My short list of questions today to the Minister, whom I congratulate on bringing forward this legislation, relates to the powers that the new homes ombudsman will possess. In essence, I am asking: will the ombudsman have real teeth?
First, could the Minister confirm that the new homes ombudsman will have the power to expel a housebuilder from the redress scheme—for example, for non-payment of compensation to a buyer—and that this would mean, quite properly, the ombudsman having the power to stop any further sales by a builder since they could not continue to sell homes if no longer in the scheme?
Secondly, will the ombudsman be able to award high enough levels of compensation to deter bad practice?
Thirdly, in common with many ombudsman schemes, will this ombudsman have the power to undertake own-initiative investigations around issues likely to justify multiple complaints, without each complainant having to make a separate case, and will it be able to publish guidance accordingly?

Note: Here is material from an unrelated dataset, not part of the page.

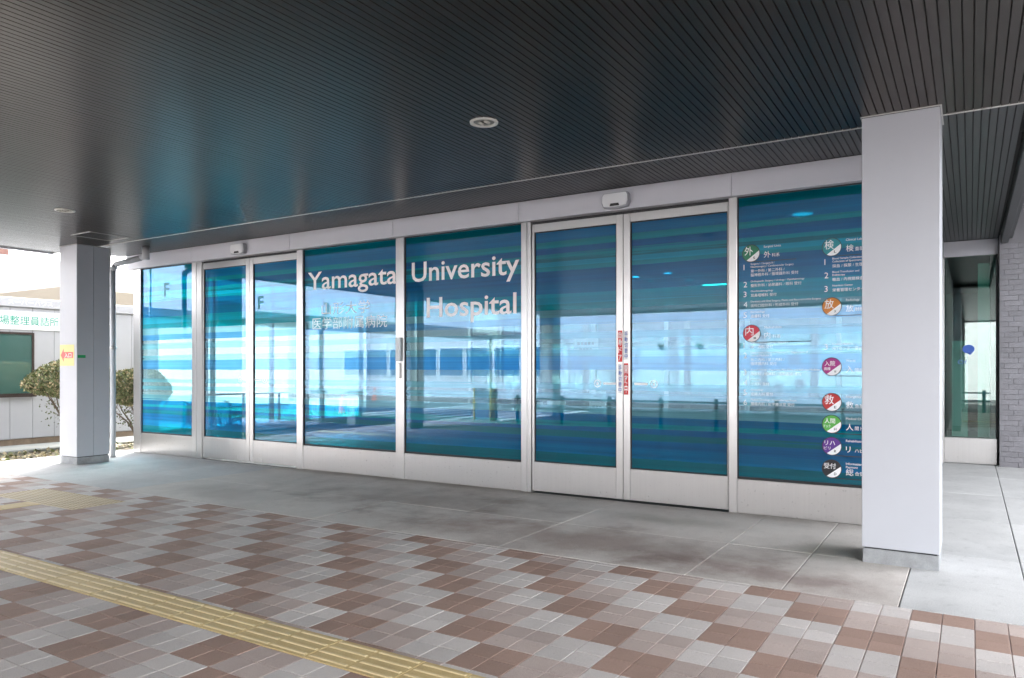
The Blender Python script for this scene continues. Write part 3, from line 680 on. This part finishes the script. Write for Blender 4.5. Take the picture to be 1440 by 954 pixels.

Fourthly, to avoid sharp practices and eliminate detrimental clauses in the small print, will the ombudsman be able to require the use of standardised sales contracts?
Fifthly, can it be that the ombudsman will have jurisdiction only for the first two years after a purchase, bearing in mind that defects often emerge after that date and that warranty providers exclude all the builder’s smaller defects that can make life miserable? The Legal Ombudsman, for example, can take action up to six years after a problem has been identified.
Sixthly, will the ombudsman be able to specify that builders use only approved warranty providers that have passed a rigorous assessment?
Seventhly, will the ombudsman be able to ban non-disclosure agreements—“gagging orders”—which some builders, for fear of gaining a poor reputation, have insisted on from buyers whose homes have been subject to remediation?
Eighthly, will the ombudsman publish its decisions, to name and shame offenders and exonerate the others?
Lastly, will the ombudsman be able to extract a sufficient levy from the housebuilders to resource all the work necessary to deal with what I suspect will be a multiplicity of complaints from all over the country?
I look forward to hearing the Minister’s response and, I hope, to being able to support this important ingredient in the Bill.